Jul 7, 2008

Café 3A


A cold and low-clouded day in Melbourne; a perfect day to stay in the house and do bugger-all. In the streets and trams and busses, all you will meet is drunks, freaks and children; it is school holidays.
On Sunday, after drawing for a while I suddenly started to feel very, very sleepy. Then I decided to throw up my breakfast {$5.00 organic sourdough bread, 6 slices, toasted, buttered with $2.20 butter from the local milkbar, and Vegemited with Vegemite I smuggled back from a recent trip to Tasmania. Also, an egg that wasn’t completely soft-boiled. Perhaps that is what made me feel queasy; the transparent yolk on my toast soldiers. Oh, and about 2 litres of weak Earl Grey tea.}. Then I lay about, watched Sci Fi and moaned for what remained of the weekend.

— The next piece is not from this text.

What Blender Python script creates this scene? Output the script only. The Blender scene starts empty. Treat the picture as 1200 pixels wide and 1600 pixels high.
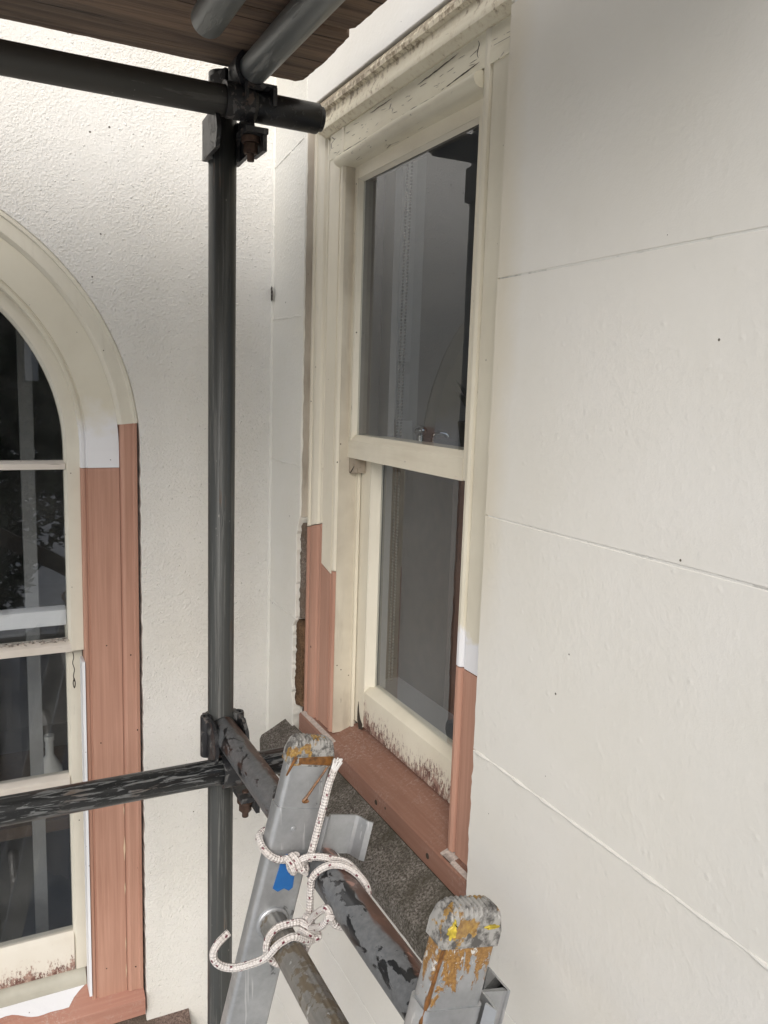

I ate nothing until I walked to Café 3A in Edward St. Brunswick on Monday afternoon and ordered a pumpkin and fetta pide and a Darjeeling tea. The pide need not concern us here, it was merely 20 minutes in coming and is in danger of exiting my body as I write. The tea however was another matter entirely.
Café 3A used to have cute little pots of tea, but in the pots was a kind of mini pomade on a chain that leaked brown water like incense out of a censer. Now they have removed the pots altogether and have a huge bowl of water with a hand stitched bag swimming in it.
If I am going to be treated like a pariah, I would prefer it to be by a pretty 20something woman - waitressing while she completes her Marketing, or Sociology, or Balinese Dancing-Girl degree. Not by a balding, portly middle-aged man, even if he is the proprietor.
"It's still leaf tea," says the gnome, when I raise an objection. No its not; it is a teabag, even if I have to fish it out with a runcible spoon.
On the bright side, the tea was only $2.50, even if I couldn’t drink it.
Oh, well. One more café off the list.